DESMATAMENTO EM HIDRELÉTRICAS
O MPF e o Ibama também acionaram na Justiça duas empresas responsáveis por grandes projetos de usinas hidrelétricas na região, financiadas com recursos públicos. A Energia Sustentável do Brasil S.A. (ESBR) passou a ser ré num processo em Rondônia pelo desmatamento de 673,4 hectares. A indenização cobrada é de R$ 10,8 milhões. A empresa foi a 11ª processada que mais desmatou, segundo o levantamento. A outra empresa é a Copel (Companhia Paranaense de Energia) Geração e Transmissão S.A., com uma área desmatada de 538,8 hectares em Mato Grosso - 17ª no ranking. A indenização pedida é de R$ 8,6 milhões.
A ESBR é a empresa responsável pela construção da usina hidrelétrica Jirau, no Rio Madeira, em Porto Velho, e pela exploração da energia gerada na usina. Os acionistas são GDF Suez (hoje Engie), Eletrobras e uma subsidiária da Mitsui.

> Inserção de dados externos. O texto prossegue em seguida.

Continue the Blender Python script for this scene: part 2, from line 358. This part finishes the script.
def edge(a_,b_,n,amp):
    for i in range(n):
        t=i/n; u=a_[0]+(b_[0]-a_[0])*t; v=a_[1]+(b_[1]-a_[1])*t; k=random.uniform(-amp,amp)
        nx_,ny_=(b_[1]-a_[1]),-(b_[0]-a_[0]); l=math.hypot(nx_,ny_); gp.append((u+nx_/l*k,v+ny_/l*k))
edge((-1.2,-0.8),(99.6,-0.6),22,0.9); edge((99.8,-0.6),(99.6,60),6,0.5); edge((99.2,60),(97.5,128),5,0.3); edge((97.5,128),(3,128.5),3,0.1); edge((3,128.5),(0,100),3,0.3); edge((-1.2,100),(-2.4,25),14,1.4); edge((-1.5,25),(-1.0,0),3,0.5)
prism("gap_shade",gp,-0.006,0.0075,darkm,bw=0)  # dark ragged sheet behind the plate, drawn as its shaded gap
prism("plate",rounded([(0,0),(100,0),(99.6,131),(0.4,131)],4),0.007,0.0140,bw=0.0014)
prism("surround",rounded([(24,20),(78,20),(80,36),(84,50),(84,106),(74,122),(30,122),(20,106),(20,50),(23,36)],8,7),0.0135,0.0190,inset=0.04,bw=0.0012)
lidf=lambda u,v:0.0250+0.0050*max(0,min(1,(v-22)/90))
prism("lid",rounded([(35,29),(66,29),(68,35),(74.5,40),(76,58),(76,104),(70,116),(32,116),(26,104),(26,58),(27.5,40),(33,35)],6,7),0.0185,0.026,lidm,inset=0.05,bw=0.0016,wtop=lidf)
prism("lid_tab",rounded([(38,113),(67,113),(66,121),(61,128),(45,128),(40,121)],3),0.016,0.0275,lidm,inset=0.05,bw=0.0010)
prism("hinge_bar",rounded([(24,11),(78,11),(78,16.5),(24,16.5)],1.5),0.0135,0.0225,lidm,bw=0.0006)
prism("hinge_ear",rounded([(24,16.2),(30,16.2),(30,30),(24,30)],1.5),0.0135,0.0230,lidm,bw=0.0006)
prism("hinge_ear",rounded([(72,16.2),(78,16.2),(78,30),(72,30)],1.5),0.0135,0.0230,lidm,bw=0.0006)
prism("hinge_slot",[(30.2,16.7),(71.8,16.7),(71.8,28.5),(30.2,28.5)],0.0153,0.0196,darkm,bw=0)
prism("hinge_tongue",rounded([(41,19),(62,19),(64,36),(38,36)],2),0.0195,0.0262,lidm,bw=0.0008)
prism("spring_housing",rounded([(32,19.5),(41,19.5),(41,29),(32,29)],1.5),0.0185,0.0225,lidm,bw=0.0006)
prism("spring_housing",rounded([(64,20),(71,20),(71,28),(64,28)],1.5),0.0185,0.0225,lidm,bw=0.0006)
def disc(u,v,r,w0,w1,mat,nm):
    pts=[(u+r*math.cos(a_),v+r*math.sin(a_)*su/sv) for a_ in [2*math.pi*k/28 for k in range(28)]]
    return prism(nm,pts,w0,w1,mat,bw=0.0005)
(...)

A ação pelo desmatamento ilegal foi protocolada na Justiça em Porto Velho. A empresa afirma desconhecer a acusação. A ESBR diz que os desmatamentos seguiram as condicionantes estabelecidas pelo Ibama. "Além do controle realizado por empresa contratada, o gerenciamento e a fiscalização das atividades de supressão eram acompanhadas, mensalmente, por fotos aéreas, obtidas a partir de sobrevoos com avião tripulado ou não tripulado, garantindo que as mesmas fossem realizadas de acordo com a legislação."
No caso da Copel Geração e Transmissão, são cinco ações civis públicas que apontam um desmatamento total de 538,8 hectares. A Copel constrói a usina hidrelétrica Colíder no norte de Mato Grosso, e é um dos cinco empreendimentos previstos para o Rio Teles Pires, dentro do PAC. "A Copel esclarece que não efetuou qualquer desmatamento ilegal e que a supressão vegetal realizada foi devidamente autorizada, monitorada e atestada pela Secretaria de Meio Ambiente do Estado de Mato Grosso - Sema/MT", diz a empresa, por meio da assessoria de imprensa.